Bazen CHP tabanında 'Biz' değil, 'Ben' mücadelesinin yapıldığını görüyorum. Bu bizim tarihimize ve geleneklerimize aykırıdır. Bunu CHP'nin içinde belli çevrelere aşılayan 12 Eylül darbe hukukudur. Bütün CHP'lilere söylüyorum, eğer bir kişi 'Ben ne olacağım' diye düşünüyorsa, hemen derhal CHP'den ayrılsın. Bunu şunun için söylüyorum, CHP'li olmak demek bir dava adamı olmak demektir. Sıradan bir parti kimliği değildir bu. Çünkü CHP avukatların bürolarında bir dilekçeyle kurulmadı. CHP'nin tarihi savaş meydanlarında yazılmıştır. Demokrasiyi savunmak, kadın erkek eşitliğini savunmak, çağdaş eğitim ve üniversitelerin bilim üretmesini sağlamak, bilim insanlarını yüceltmek bizim temel görevimizdir. 'Ben yapacağım, ben bilirim o yapamaz' diyorsan buradan gideceksin. Demokrasi kavgası vereceğiz. Bir bedel ödenecekse vatandaş değil, önce biz ödeyeceğiz.

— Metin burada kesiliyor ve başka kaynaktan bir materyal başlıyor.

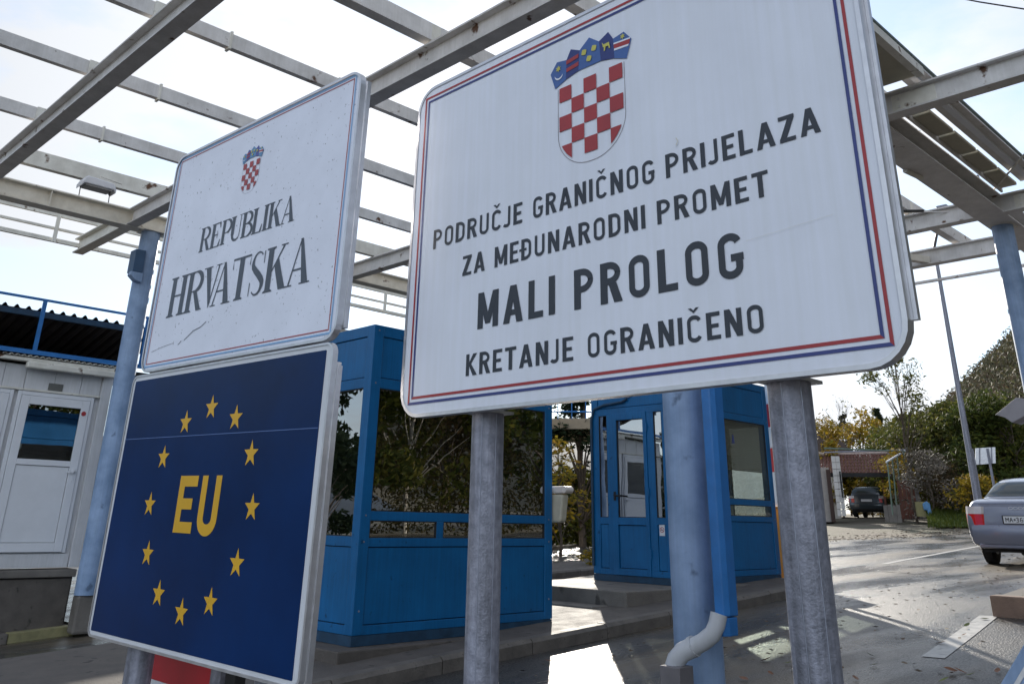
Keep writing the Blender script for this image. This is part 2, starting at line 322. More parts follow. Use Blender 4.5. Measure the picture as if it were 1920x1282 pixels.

'Kimlik, inanç, yaşam tarzı üzerine siyaset vatan hainliğidir'

Dava adamı olarak üç şeye dikkat edeceğiz. Bir hiç kimsenin kimliğini, inancını, yaşam tarzını siyasete alet etmeyeceğiz. Kim bu üç konu üzerine siyasetini inşa ederse açık ve net söylüyorum, onun adı vatan hainidir. Vatandaşı kamplaştırarak siyaset yapılamaz. Yapıyorlar bu siyaseti ve toplumu bundan çekip çıkarmak gerekir. Onun için 2019'a hep birlikte hazırlanacağız. 2019 sıradan bir seçim değil. Önümüzde iki seçenek var: Demokrasiden yana olanlar ve diktatörlükten yana olanlar. Hangi görüşten olursa olsun demokrasiden yana olan bütün güçlerin ortak ses çıkarması lazım. Demokrasiyi bir kurtaralım ondan sonra oturur konuşuruz. Demokrasiyi savunmak bu ülkenin çocuklarına namus borcudur. Otoriter rejimi savunmak Türkiye'yi karanlığa götürür."